* DIRECTIONS FOR THIS TASK
Leave out the pictures and set down exactly the lines from the start of the listing through the one with "V3 = Vector", both included.
----------------------------------------
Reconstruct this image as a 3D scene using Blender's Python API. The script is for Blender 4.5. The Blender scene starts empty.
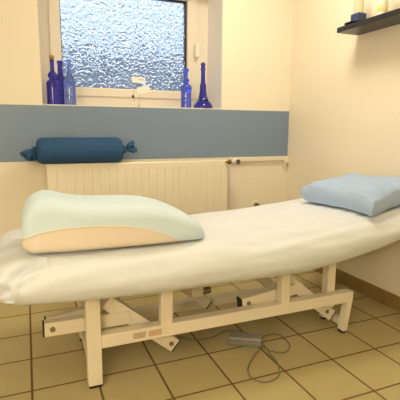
import bpy, bmesh, math, random
from mathutils import Vector, Matrix, noise

random.seed(7)
scn = bpy.context.scene
COL = scn.collection
PI = math.pi
V3 = Vector

# ------------------------------------------------------------------ materials
def mat(name, color, rough=0.5, metal=0.0, **kw):
    m = bpy.data.materials.new(name)
    m.use_nodes = True
    b = m.node_tree.nodes['Principled BSDF']
    b.inputs['Base Color'].default_value = (*color, 1)
    b.inputs['Roughness'].default_value = rough
    b.inputs['Metallic'].default_value = metal
    for k, v in kw.items():
        b.inputs[k.replace('_', ' ')].default_value = v
    return m

def nd(m, t, **kw):
    n = m.node_tree.nodes.new(t)
    for k, v in kw.items():
        setattr(n, k, v)
    return n

def lk(m, a, b):
    m.node_tree.links.new(a, b)

def bsdf(m):
    return m.node_tree.nodes['Principled BSDF']

def add_bump(m, scale, strength, dist=0.002, detail=3.0, stretch=(1, 1, 1)):
    tc = nd(m, 'ShaderNodeTexCoord'); mp = nd(m, 'ShaderNodeMapping')
    mp.inputs['Scale'].default_value = stretch
    nz = nd(m, 'ShaderNodeTexNoise'); nz.inputs['Scale'].default_value = scale
    nz.inputs['Detail'].default_value = detail
    bp = nd(m, 'ShaderNodeBump'); bp.inputs['Strength'].default_value = strength
    bp.inputs['Distance'].default_value = dist
    lk(m, tc.outputs['Object'], mp.inputs['Vector']); lk(m, mp.outputs['Vector'], nz.inputs['Vector'])
    lk(m, nz.outputs['Fac'], bp.inputs['Height']); lk(m, bp.outputs['Normal'], bsdf(m).inputs['Normal'])
    return nz

def add_tint(m, c1, c2, scale, detail=3.0):
    tc = nd(m, 'ShaderNodeTexCoord')
    nz = nd(m, 'ShaderNodeTexNoise'); nz.inputs['Scale'].default_value = scale
    nz.inputs['Detail'].default_value = detail
    mx = nd(m, 'ShaderNodeMix', data_type='RGBA')
    mx.inputs[6].default_value = (*c1, 1); mx.inputs[7].default_value = (*c2, 1)
    lk(m, tc.outputs['Object'], nz.inputs['Vector']); lk(m, nz.outputs['Fac'], mx.inputs[0])
    lk(m, mx.outputs[2], bsdf(m).inputs['Base Color'])

M = {}
M['wall'] = mat('cream wall paint', (0.85, 0.78, 0.63), 0.75)
add_bump(M['wall'], 60, 0.12, 0.003)
M['ceiling'] = mat('white ceiling paint', (0.88, 0.85, 0.78), 0.8)
add_bump(M['ceiling'], 40, 0.1)
M['band'] = mat('blue grey satin paint', (0.192, 0.270, 0.38), 0.4)
add_bump(M['band'], 60, 0.08, 0.002)
M['skirting'] = mat('brown skirting tile', (0.30, 0.19, 0.075), 0.4)
add_tint(M['skirting'], (0.22, 0.14, 0.042), (0.33, 0.22, 0.07), 14)
M['upvc'] = mat('cream window plastic', (0.80, 0.74, 0.62), 0.35)
add_bump(M['upvc'], 90, 0.03)
M['gasket'] = mat('black rubber gasket', (0.02, 0.02, 0.022), 0.5)
M['sill'] = mat('pale window board', (0.82, 0.79, 0.74), 0.4)
add_tint(M['sill'], (0.78, 0.75, 0.70), (0.85, 0.82, 0.77), 30)
M['reveal'] = mat('reveal paint whitened as daylight', (0.90, 0.88, 0.88), 0.7)  # whiter than the wall to stand in for daylight on the reveal
add_bump(M['reveal'], 60, 0.08)
M['radiator'] = mat('cream radiator enamel', (0.82, 0.75, 0.58), 0.35)
add_bump(M['radiator'], 70, 0.03)
M['frame'] = mat('ivory powder coated steel', (0.80, 0.73, 0.57), 0.38)
add_bump(M['frame'], 200, 0.05, 0.0008)
M['rubber'] = mat('black rubber', (0.018, 0.016, 0.014), 0.6)
M['bolt'] = mat('dull zinc bolt', (0.30, 0.25, 0.17), 0.4, 0.7)
M['dark_metal'] = mat('dark motor casing', (0.06, 0.05, 0.04), 0.5)
M['brass'] = mat('aged brass', (0.32, 0.2, 0.07), 0.35, 0.8)
M['sticker_grey'] = mat('worn beige sticker', (0.56, 0.47, 0.33), 0.5)
M['sticker_pink'] = mat('worn pinkish sticker', (0.66, 0.45, 0.30), 0.5)
add_tint(M['sticker_grey'], (0.36, 0.28, 0.18), (0.68, 0.58, 0.42), 160, 1)
add_tint(M['sticker_pink'], (0.55, 0.33, 0.20), (0.72, 0.52, 0.36), 160, 1)
M['sheet'] = mat('pale stretch cotton sheet', (0.705, 0.75, 0.78), 0.9)
add_bump(M['sheet'], 10, 0.5, 0.014, 2.5, (0.5, 1.5, 1.3))
M['mattress'] = mat('off white vinyl', (0.7, 0.68, 0.6), 0.5)
add_bump(M['mattress'], 200, 0.05)
M['foam_blue'] = mat('pale aqua jersey', (0.63, 0.78, 0.86), 0.9)
add_bump(M['foam_blue'], 260, 0.08, 0.001)
M['foam_cream'] = mat('cream jersey', (0.78, 0.69, 0.56), 0.9)
add_bump(M['foam_cream'], 260, 0.1, 0.001)
M['piping'] = mat('pale piping', (0.80, 0.76, 0.64), 0.8)
M['pillow'] = mat('light blue cotton', (0.39, 0.525, 0.75), 0.9)
add_bump(M['pillow'], 16, 0.3, 0.01, 2.5)
M['bolster'] = mat('petrol blue cotton', (0.018, 0.078, 0.195), 0.85)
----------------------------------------
* EXERCISE OUTPUT
Reconstruct this image as a 3D scene using Blender's Python API. The script is for Blender 4.5. The Blender scene starts empty.
import bpy, bmesh, math, random
from mathutils import Vector, Matrix, noise

random.seed(7)
scn = bpy.context.scene
COL = scn.collection
PI = math.pi
V3 = Vector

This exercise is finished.